Running it on a single file is the most straightforward way. Let's make one and test it:

def greet(name):
    print(f'Hello, {name}!')

if __name__ == '__main__':
    name = input('Enter your name: ')
    age = input('Enter your age: ')

    greet(name)
    print(f'You will be {age + 1} years old next year.')

Saving it as a file named code.py. To type check it, just do:

$ mypy code.py
code.py:9: error: Unsupported operand types for + ('str' and 'int')
Found 1 error in 1 file (checked 1 source file)

Mypy says there's a problem in line 9, and yeah, we forgot to cast age to an integer. So let's do that:

def greet(name):
    print(f'Hello, {name}!')

if __name__ == '__main__':
    name = input('Enter your name: ')
    age = int(input('Enter your age: '))

    greet(name)
    print(f'You will be {age + 1} years old next year.')

Now let's see what mypy says:

$ mypy code.py
Success: no issues found in 1 source file

You've already seen that mypy has a 'strict mode', and a non-strict mode. Mypy by default won't complain about functions that don't have type annotations. To use mypy in strict mode, you just have to pass the --strict flag:

mypy --strict code.py
code.py:1: error: Function is missing a type annotation
code.py:8: error: Call to untyped function 'greet' in typed context
Found 2 errors in 1 file (checked 1 source file)

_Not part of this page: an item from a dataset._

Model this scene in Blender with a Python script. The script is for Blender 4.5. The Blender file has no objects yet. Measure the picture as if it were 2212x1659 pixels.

It says accordingly, that we are missing type annotations on def greet(). Let's fix that:

def greet(name: str) -> None:
    print(f'Hello, {name}!')

if __name__ == '__main__':
    name = input('Enter your name: ')
    age = int(input('Enter your age: '))

    greet(name)
    print(f'You will be {age + 1} years old next year.')

And now mypy is happy again.

Using mypy on a project

You can pass an entire folder for mypy to check, and it will find every single python file inside it and check it.

Say you have a folder structure like this:

myproject
├── setup.py
└── src/
    ├── bar.py
    └── foo.py

Using the command mypy <folder name> will check all the 3 files:

$ mypy myproject
Success: no issues found in 3 source files

Notice that it says '3 source files'. Similarly, you can also do mypy --strict myproject to run it in strict-mode on all files.

Now that you have mypy set-up and running locally, you can run and type check your code on your own machine as well.